• _PROBLEM_:
Using the data below, repeat all of it precisely.

• _DATA BLOCK_:

===

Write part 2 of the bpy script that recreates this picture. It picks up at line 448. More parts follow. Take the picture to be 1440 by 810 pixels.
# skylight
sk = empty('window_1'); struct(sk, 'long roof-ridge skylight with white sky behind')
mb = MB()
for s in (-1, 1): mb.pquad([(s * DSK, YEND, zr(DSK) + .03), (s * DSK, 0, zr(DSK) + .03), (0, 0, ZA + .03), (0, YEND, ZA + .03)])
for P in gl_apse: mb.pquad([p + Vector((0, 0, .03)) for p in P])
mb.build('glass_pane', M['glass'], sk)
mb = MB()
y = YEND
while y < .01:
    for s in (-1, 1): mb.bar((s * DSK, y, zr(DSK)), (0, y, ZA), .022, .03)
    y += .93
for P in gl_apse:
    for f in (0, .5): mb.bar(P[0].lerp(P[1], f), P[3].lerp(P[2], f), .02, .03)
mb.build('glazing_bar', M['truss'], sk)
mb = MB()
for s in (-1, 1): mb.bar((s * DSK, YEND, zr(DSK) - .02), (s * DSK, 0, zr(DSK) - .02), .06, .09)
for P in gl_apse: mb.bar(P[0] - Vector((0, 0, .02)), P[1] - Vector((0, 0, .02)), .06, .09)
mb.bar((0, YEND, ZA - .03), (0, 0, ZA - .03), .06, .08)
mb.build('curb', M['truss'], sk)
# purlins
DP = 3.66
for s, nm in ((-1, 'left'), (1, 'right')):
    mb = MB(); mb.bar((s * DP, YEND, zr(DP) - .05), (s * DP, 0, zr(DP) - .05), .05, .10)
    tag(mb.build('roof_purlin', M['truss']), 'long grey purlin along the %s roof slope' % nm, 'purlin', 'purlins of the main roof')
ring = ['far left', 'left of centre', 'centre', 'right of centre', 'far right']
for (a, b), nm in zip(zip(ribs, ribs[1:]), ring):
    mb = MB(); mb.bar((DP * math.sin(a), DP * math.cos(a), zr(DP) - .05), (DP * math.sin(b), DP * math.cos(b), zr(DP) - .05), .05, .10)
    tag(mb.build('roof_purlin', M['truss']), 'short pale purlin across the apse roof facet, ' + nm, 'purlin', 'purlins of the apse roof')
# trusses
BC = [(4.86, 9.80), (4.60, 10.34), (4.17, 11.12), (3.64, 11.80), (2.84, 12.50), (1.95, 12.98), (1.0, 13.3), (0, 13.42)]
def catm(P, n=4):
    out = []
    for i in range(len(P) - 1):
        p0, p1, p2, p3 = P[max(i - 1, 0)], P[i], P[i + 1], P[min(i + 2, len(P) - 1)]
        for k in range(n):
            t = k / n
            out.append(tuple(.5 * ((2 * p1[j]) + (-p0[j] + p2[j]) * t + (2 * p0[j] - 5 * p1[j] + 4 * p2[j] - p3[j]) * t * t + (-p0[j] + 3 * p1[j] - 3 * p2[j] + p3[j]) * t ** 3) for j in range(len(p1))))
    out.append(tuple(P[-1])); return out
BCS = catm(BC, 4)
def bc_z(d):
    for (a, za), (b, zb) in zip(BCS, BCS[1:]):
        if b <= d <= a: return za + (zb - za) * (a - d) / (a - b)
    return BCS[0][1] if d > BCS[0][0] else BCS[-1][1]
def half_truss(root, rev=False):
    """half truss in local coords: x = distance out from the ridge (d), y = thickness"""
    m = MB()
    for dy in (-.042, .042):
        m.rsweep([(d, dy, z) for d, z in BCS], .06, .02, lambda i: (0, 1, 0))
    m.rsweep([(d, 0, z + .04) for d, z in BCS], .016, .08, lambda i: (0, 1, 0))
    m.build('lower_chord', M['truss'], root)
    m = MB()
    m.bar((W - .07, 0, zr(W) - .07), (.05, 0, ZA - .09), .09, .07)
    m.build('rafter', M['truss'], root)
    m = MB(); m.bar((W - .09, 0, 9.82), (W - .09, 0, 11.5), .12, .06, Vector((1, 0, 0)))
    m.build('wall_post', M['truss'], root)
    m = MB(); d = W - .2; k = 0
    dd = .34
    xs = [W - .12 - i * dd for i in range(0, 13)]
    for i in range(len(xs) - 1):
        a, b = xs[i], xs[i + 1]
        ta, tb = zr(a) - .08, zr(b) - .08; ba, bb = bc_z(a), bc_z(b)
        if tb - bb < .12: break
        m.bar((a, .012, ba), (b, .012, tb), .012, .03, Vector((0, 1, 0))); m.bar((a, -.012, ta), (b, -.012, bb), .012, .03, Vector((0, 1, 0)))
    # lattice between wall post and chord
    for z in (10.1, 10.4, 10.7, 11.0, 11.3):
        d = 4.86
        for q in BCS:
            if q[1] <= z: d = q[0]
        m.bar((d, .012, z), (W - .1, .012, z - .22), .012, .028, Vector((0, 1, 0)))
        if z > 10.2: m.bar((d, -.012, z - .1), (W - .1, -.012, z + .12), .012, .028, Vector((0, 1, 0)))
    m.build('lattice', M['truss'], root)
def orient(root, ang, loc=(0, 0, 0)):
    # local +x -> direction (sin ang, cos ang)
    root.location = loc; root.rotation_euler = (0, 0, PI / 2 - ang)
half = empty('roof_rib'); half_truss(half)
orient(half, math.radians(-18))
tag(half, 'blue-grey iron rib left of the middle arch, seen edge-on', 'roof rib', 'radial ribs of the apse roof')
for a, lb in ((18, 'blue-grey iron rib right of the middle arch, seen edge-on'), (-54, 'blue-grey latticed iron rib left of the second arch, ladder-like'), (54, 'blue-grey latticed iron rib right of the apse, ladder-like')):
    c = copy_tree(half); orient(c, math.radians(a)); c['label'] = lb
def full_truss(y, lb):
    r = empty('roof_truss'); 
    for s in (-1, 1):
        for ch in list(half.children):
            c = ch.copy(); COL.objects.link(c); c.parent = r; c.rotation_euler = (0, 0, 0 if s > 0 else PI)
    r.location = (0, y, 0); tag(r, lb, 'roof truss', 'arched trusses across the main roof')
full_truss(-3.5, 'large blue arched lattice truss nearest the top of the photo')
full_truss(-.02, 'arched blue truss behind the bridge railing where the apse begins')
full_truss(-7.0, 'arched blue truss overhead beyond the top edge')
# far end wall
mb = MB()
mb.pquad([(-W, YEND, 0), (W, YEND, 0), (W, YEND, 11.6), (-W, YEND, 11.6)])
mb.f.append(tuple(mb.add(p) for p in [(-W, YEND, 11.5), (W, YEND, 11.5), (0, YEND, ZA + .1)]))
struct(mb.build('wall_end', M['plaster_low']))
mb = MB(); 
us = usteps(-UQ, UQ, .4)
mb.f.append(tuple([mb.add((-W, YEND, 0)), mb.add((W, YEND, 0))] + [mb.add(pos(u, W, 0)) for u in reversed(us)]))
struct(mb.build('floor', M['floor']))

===

• _FINAL ANSWER_:
Write part 2 of the bpy script that recreates this picture. It picks up at line 448. More parts follow. Take the picture to be 1440 by 810 pixels.
# skylight
sk = empty('window_1'); struct(sk, 'long roof-ridge skylight with white sky behind')
mb = MB()
for s in (-1, 1): mb.pquad([(s * DSK, YEND, zr(DSK) + .03), (s * DSK, 0, zr(DSK) + .03), (0, 0, ZA + .03), (0, YEND, ZA + .03)])
for P in gl_apse: mb.pquad([p + Vector((0, 0, .03)) for p in P])
mb.build('glass_pane', M['glass'], sk)
mb = MB()
y = YEND
while y < .01:
    for s in (-1, 1): mb.bar((s * DSK, y, zr(DSK)), (0, y, ZA), .022, .03)
    y += .93
for P in gl_apse:
    for f in (0, .5): mb.bar(P[0].lerp(P[1], f), P[3].lerp(P[2], f), .02, .03)
mb.build('glazing_bar', M['truss'], sk)
mb = MB()
for s in (-1, 1): mb.bar((s * DSK, YEND, zr(DSK) - .02), (s * DSK, 0, zr(DSK) - .02), .06, .09)
for P in gl_apse: mb.bar(P[0] - Vector((0, 0, .02)), P[1] - Vector((0, 0, .02)), .06, .09)
mb.bar((0, YEND, ZA - .03), (0, 0, ZA - .03), .06, .08)
mb.build('curb', M['truss'], sk)
# purlins
DP = 3.66
for s, nm in ((-1, 'left'), (1, 'right')):
    mb = MB(); mb.bar((s * DP, YEND, zr(DP) - .05), (s * DP, 0, zr(DP) - .05), .05, .10)
    tag(mb.build('roof_purlin', M['truss']), 'long grey purlin along the %s roof slope' % nm, 'purlin', 'purlins of the main roof')
ring = ['far left', 'left of centre', 'centre', 'right of centre', 'far right']
for (a, b), nm in zip(zip(ribs, ribs[1:]), ring):
    mb = MB(); mb.bar((DP * math.sin(a), DP * math.cos(a), zr(DP) - .05), (DP * math.sin(b), DP * math.cos(b), zr(DP) - .05), .05, .10)
    tag(mb.build('roof_purlin', M['truss']), 'short pale purlin across the apse roof facet, ' + nm, 'purlin', 'purlins of the apse roof')
# trusses
BC = [(4.86, 9.80), (4.60, 10.34), (4.17, 11.12), (3.64, 11.80), (2.84, 12.50), (1.95, 12.98), (1.0, 13.3), (0, 13.42)]
def catm(P, n=4):
    out = []
    for i in range(len(P) - 1):
        p0, p1, p2, p3 = P[max(i - 1, 0)], P[i], P[i + 1], P[min(i + 2, len(P) - 1)]
        for k in range(n):
            t = k / n
            out.append(tuple(.5 * ((2 * p1[j]) + (-p0[j] + p2[j]) * t + (2 * p0[j] - 5 * p1[j] + 4 * p2[j] - p3[j]) * t * t + (-p0[j] + 3 * p1[j] - 3 * p2[j] + p3[j]) * t ** 3) for j in range(len(p1))))
    out.append(tuple(P[-1])); return out
BCS = catm(BC, 4)
def bc_z(d):
    for (a, za), (b, zb) in zip(BCS, BCS[1:]):
        if b <= d <= a: return za + (zb - za) * (a - d) / (a - b)
    return BCS[0][1] if d > BCS[0][0] else BCS[-1][1]
def half_truss(root, rev=False):
    """half truss in local coords: x = distance out from the ridge (d), y = thickness"""
    m = MB()
    for dy in (-.042, .042):
        m.rsweep([(d, dy, z) for d, z in BCS], .06, .02, lambda i: (0, 1, 0))
    m.rsweep([(d, 0, z + .04) for d, z in BCS], .016, .08, lambda i: (0, 1, 0))
    m.build('lower_chord', M['truss'], root)
    m = MB()
    m.bar((W - .07, 0, zr(W) - .07), (.05, 0, ZA - .09), .09, .07)
    m.build('rafter', M['truss'], root)
    m = MB(); m.bar((W - .09, 0, 9.82), (W - .09, 0, 11.5), .12, .06, Vector((1, 0, 0)))
    m.build('wall_post', M['truss'], root)
    m = MB(); d = W - .2; k = 0
    dd = .34
    xs = [W - .12 - i * dd for i in range(0, 13)]
    for i in range(len(xs) - 1):
        a, b = xs[i], xs[i + 1]
        ta, tb = zr(a) - .08, zr(b) - .08; ba, bb = bc_z(a), bc_z(b)
        if tb - bb < .12: break
        m.bar((a, .012, ba), (b, .012, tb), .012, .03, Vector((0, 1, 0))); m.bar((a, -.012, ta), (b, -.012, bb), .012, .03, Vector((0, 1, 0)))
    # lattice between wall post and chord
    for z in (10.1, 10.4, 10.7, 11.0, 11.3):
        d = 4.86
        for q in BCS:
            if q[1] <= z: d = q[0]
        m.bar((d, .012, z), (W - .1, .012, z - .22), .012, .028, Vector((0, 1, 0)))
        if z > 10.2: m.bar((d, -.012, z - .1), (W - .1, -.012, z + .12), .012, .028, Vector((0, 1, 0)))
    m.build('lattice', M['truss'], root)
def orient(root, ang, loc=(0, 0, 0)):
    # local +x -> direction (sin ang, cos ang)
    root.location = loc; root.rotation_euler = (0, 0, PI / 2 - ang)
half = empty('roof_rib'); half_truss(half)
orient(half, math.radians(-18))
tag(half, 'blue-grey iron rib left of the middle arch, seen edge-on', 'roof rib', 'radial ribs of the apse roof')
for a, lb in ((18, 'blue-grey iron rib right of the middle arch, seen edge-on'), (-54, 'blue-grey latticed iron rib left of the second arch, ladder-like'), (54, 'blue-grey latticed iron rib right of the apse, ladder-like')):
    c = copy_tree(half); orient(c, math.radians(a)); c['label'] = lb
def full_truss(y, lb):
    r = empty('roof_truss'); 
    for s in (-1, 1):
        for ch in list(half.children):
            c = ch.copy(); COL.objects.link(c); c.parent = r; c.rotation_euler = (0, 0, 0 if s > 0 else PI)
    r.location = (0, y, 0); tag(r, lb, 'roof truss', 'arched trusses across the main roof')
full_truss(-3.5, 'large blue arched lattice truss nearest the top of the photo')
full_truss(-.02, 'arched blue truss behind the bridge railing where the apse begins')
full_truss(-7.0, 'arched blue truss overhead beyond the top edge')
# far end wall
mb = MB()
mb.pquad([(-W, YEND, 0), (W, YEND, 0), (W, YEND, 11.6), (-W, YEND, 11.6)])
mb.f.append(tuple(mb.add(p) for p in [(-W, YEND, 11.5), (W, YEND, 11.5), (0, YEND, ZA + .1)]))
struct(mb.build('wall_end', M['plaster_low']))
mb = MB(); 
us = usteps(-UQ, UQ, .4)
mb.f.append(tuple([mb.add((-W, YEND, 0)), mb.add((W, YEND, 0))] + [mb.add(pos(u, W, 0)) for u in reversed(us)]))
struct(mb.build('floor', M['floor']))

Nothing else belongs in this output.